Es más, en su hora postrera, José María instruyó con minucia y detalle sobre cómo quería que fueran sus exequias (obviamente en Lima, lo queramos o no la ciudad de "todas las sangres" donde él se hizo maestro y creador). Y, sabiendo lo que él representaba para los otros, reclamó la compañía final de la juventud, de los trabajadores y del pueblo peruano en general, no una ceremonia particularista, regional, excluyente, en la que involuntariamente sus restos, su imagen y su memoria se convierten en "patrimonio" de sólo unos cuantos.
La verdad de todo esto es que algunos muertos no tienen suerte y no siempre descansan de verdad en paz, como merecerían, porque siempre habrá algún vivo que intentará aprovecharse de sus despojos con inconfesables fines. El respeto, la memoria, la fidelidad son los pretextos. Lo que mueve en realidad a los violadores de tumbas es intentar lucrar con el muerto, apropiarse de unas hilachas de su gloria, granjearse el beneficio inmediato que da la polémica y el escándalo para convertirlos luego en ganancia política, electoral, en clientelismo de club regional, en componenda y compadrazgo de chichería.
Lo afirmo rotundamente, José María Arguedas nunca estuvo de acuerdo con estas mojigangas, que se lo pregunten a Máximo Damián, a Racila Ramírez, a Jaime Guardia, y a otros de sus amigos más cercanos, apurimeños o ayacuchanos, huancaínos o chimbotanos. No a los notables de hoy, que sin haber leído al maestro, y menos haber meditado en lo que fue su combate esencial, se han permitido tocar sus restos para medrar con su nombre.
Otro gran escritor peruano, César Vallejo, descansa tranquilo en París, protegido por la distancia y la lápida que su viuda puso sobre su tumba, en el cementerio de Montparnasse: "César Vallejo, que siempre quiso descansar aquí". Pero protegido sobre todo por el tino y el buen entendimiento que los peruanos, gobernantes y lectores de toda edad, siempre han tenido de que él está bien donde está porque su vida fue como fue y su agonía y muerte fueron como fueron. Ningún político de alta o poca monta tiene derecho a hacer discursos al respecto y menos a sacar tajada de su sueño final, sobre todo después de que el poeta nunca recibiera, en vida, muestras de mayor consideración oficial. No me cuesta mucho imaginar el conflicto que se armaría si a algún robacadáveres o traficante de huesos célebres se le ocurriera intentar alterar el reposo del santiagochuquino universal.
José María Arguedas, el amigo y maestro de mi generación -al que cantando y llorando, esa tarde terrible de diciembre de 1969, llevamos hasta El Ángel en una multitudinaria manifestación que lo hubiera reconfortado-, no ha tenido esta dicha y sus restos están ahora embarcados en un insomne e involuntario periplo, en manos de una banda de señores de pueblo, de esa laya de "principales" que él siempre aborreció.

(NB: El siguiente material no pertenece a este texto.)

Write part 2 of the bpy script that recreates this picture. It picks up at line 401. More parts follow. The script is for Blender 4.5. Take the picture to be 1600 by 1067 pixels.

Pido a las autoridades peruanas, a las más altas en particular, que pongan cuanto antes término a este atropello carnavalesco que nos cubre de vergüenza a todos los que queremos a nuestro país y a sus mejores hijos. Los responsables políticos del Perú, en todos los escalones, más harían por el futuro de la patria, por nuestra juventud y nuestro pueblo, protegiendo la lectura, editando libros en forma masiva, divulgando intensamente la obra de Arguedas, de Vallejo, de Alegría, de Scorza, etc., que dedicándose a, o permitiendo, la necrofagia y otros siniestros excesos.